Lo peor de aquellos tiempos era el horario, ya que teníamos que sufrir las odiosas jornadas partidas, es decir, teníamos clase por la mañana hasta las doce o doce y media y volvíamos después por la tarde para completar nuestra educación. Nos quedaba el consuelo de que antes del almuerzo nuestras madres nos daban unos minutos de tregua y nos dejaban salir un rato a la calle, media hora y a veces una hora, suficiente para olvidarnos de todas las obligaciones y ponernos al día con los amigos. Salíamos de la escuela como potros salvajes, obligados a quemar todo el estrés que habíamos acumulado en el colegio. Corríamos como fieras apurando hasta el último minuto de libertad porque a las dos de la tarde había que estar sentado en la mesa para el almuerzo. Qué postres más amargos teníamos cuando con el último bocado en el paladar teníamos que volver a peinarnos y a colgarnos la cartera para volver al tajo.
Las tardes en la escuela tenían un ritmo perezoso y a más de uno se le abría la boca mientras el maestro explicaba en la pizarra o se quedaba traspuesto siguiendo con la mirada a la mosca que se había colado por la ventana y volaba y volaba sobre nuestras cabezas. A las cinco o cinco y media terminaba nuestra jornada laboral. Era el momento más feliz del día, aquellos instantes en los que salíamos de forma atropellada del colegio, con la alegría del que piensa que ya no tiene que volver nunca más, aunque en el fondo tuviéramos bien asumido que al día siguiente volveríamos de nuevo al martirio.
Cuando por la tarde llegabas a tu casa tirabas la cartera en el sofá en un gesto de rebeldía. Tirar la cartera en cualquier sitio era un acto de ruptura, desprenderte de aquella carga que tanto te costaba llevar encima, no por el peso de los libros, sino por el desasosiego moral que te producían las obligaciones.

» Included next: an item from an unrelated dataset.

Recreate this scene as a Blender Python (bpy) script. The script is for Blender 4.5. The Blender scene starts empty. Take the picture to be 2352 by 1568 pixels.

Tirar la cartera te hacía más libre, aunque unos minutos después te obligaran a cogerla de nuevo para hacer los deberes. Había madres que te amenazaban con el peor de los castigos posibles si no hacías la tarea y te decían aquella frase que tanto dolía: “Hasta que no hagas los problemas no te vas a la calle”.
Aquel trago de los deberes se digería mejor con la merienda, que pasaba casi siempre por un trozo de pan con chocolate y mantequilla y un vaso de leche, antes de que llegara la moda de las rodajas de mortadela que el tendero te cortaba con precisión milimétrica.
Hacíamos la tarea con los ojos puestos en la libreta y con los oídos en estado de alerta mientras escuchábamos las voces de los otros niños que ya habían empezado a correr en la calle. Qué gran momento de felicidad cuando por fin acabábamos aquella división interminable y nos dejaban trotar completamente libres.
Si los niños de ahora juegan donde dicen las madres y con la vigilancia oportuna, los niños de antes tuvimos el privilegio de saborear el placer de elegir no solo a nuestros amigos, sino también los escenarios. En teoría estábamos obligados a jugar en nuestra calle, sin alejarnos de la casa, pero el placer se multiplicaba por dos cuando nos saltábamos las normas y nos perdíamos por los lugares prohibidos.
Éramos tan felices en la calle que perdíamos la noción del tiempo y del cansancio. Jugábamos sin límites, hasta que se hacía de noche, hasta que caíamos rendidos sobre un tranco y venían las madres a por nosotros repitiendo siempre la misma canción: “Mira como te has puesto. Mañana no sales a la calle”.